Accéder au contenu principal

Irruption des militaires dans la gestion des Etats : Les limites de la stratégie de la CEDEAO

Après les sanctions iniques imposées au Mali le 9 janvier dernier, les dirigeants de la CEDEAO se seraient-ils enfin rendus compte des limites de leur stratégie pour empêcher l’irruption des hommes en kaki dans la gestion politique des pays ? Un mois après ces sanctions, prises dans un moment de colère et pour plaire à la France, les présidents de l’organisation sous régionale étaient en conclave, le 3 février dernier à Accra. Entre ces deux sommets, l’organisation a été amputée. Le président du Burkina Faso a été renversé par un coup d’Etat militaire. Sans compter la tentative en Guinée Bissau qui, contrairement au Mali, à la Guinée Conakry et au Burkina, a plus une odeur de cocaïne. C’est dire que la tolérance zéro pour les coups d’Etat militaires ne porte pas de fruit. L’intransigeance de la CEDEAO, au lieu de prévenir les interruptions par les militaires des processus démocratiques, semble les provoquer. Et c’est probablement pourquoi aucune sanction n’a été prise au cours du sommet du 3 février. Le communiqué final issu de ce sommet donne raison à ceux qui disent que la CEDEAO est devenue un syndicat des présidents. Ils ont exprimé leur « préoccupation face au maintien en détention du président Roch Marc Christian Kaboré. » Pourtant, dans tous les pays de l’espace, des opposants politiques sont détenus et maintenus en prison sans que la CEDEAO s’en émeuve. Pire, les présidents de cette organisation ne se préoccupent pas du tout de la situation de leurs compatriotes. Dans la même communiqué final à propos de la situation sécuritaire au Burkina il est dit : « la Conférence a noté la dégradation de la situation sécuritaire et humanitaire dans ce pays, qui requiert un retour rapide à l’ordre constitutionnel afin de pouvoir trouver des solutions efficaces à ces problèmes. » C’est hallucinant. La dégradation de la situation sécuritaire est-elle le fait du coup d’Etat ? Elle en est surtout la cause. Il est à se demander si nous sommes sur la même planète que nos chefs d’Etats ? Depuis que Kaboré exerçait dans ‘’l’ordre constitutionnel’’, qu’ont-ils fait pour l’aider à ‘’trouver des solutions efficaces’’. Rien du tout. Et pourtant ils ont décidé d’envoyer une force d’appui et de stabilisation en Guinée Bissau. Une force d’appui et de maintien de Emballo.

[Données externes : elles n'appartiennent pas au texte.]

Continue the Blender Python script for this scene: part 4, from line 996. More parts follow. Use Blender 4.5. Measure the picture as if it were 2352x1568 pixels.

A propos du Mali, la CEDEAO est encore à la recherche de justifications. En témoigne la référence, dans le communiqué final, au soutien de l’UA qui, le 14 janvier dernier, dans les conclusions de la 1057ème réunion du Conseil de Paix et de Sécurité, a approuvé toutes les décisions et sanctions prises à l’encontre du Mali. Elle aurait pu regretter le refus des Nations Unies d’en faire autant. La CEDEAO a aussi reçu une mémorable claque de l’Union européenne qui n’a sanctionné que quelques responsables Maliens. La preuve que ses décisions sont excessives et inappropriées. Des sanctions émotives qui disqualifient la CEDEAO dans la recherche des solutions aux problèmes des Maliens et qui rendent inaudibles ses appels qui invitent les autorités maliennes à proposer un chronogramme acceptable. C’est cela qu’on appelle chez nous « l’alerte après la guerre ». Et c’est maintenant que les chefs d’Etats instruisent la Commission pour « accélérer la révision du Protocole additionnel de 2001 sur la démocratie et la bonne gouvernance et les textes connexes. » Désavoués par leurs opinions, leurs compatriotes et même par certains de leurs pairs, les dirigeants de la CEDEAO cherchent à amadouer. Annoncer la révision le Protocole additionnel semble-t-il vouloir dire plus de tripatouillages de Constitution, plus de holdup électoraux, plus de détournement, plus d’impunité ? Certainement pas. Une révision dans le pipe line permet de gagner du temps.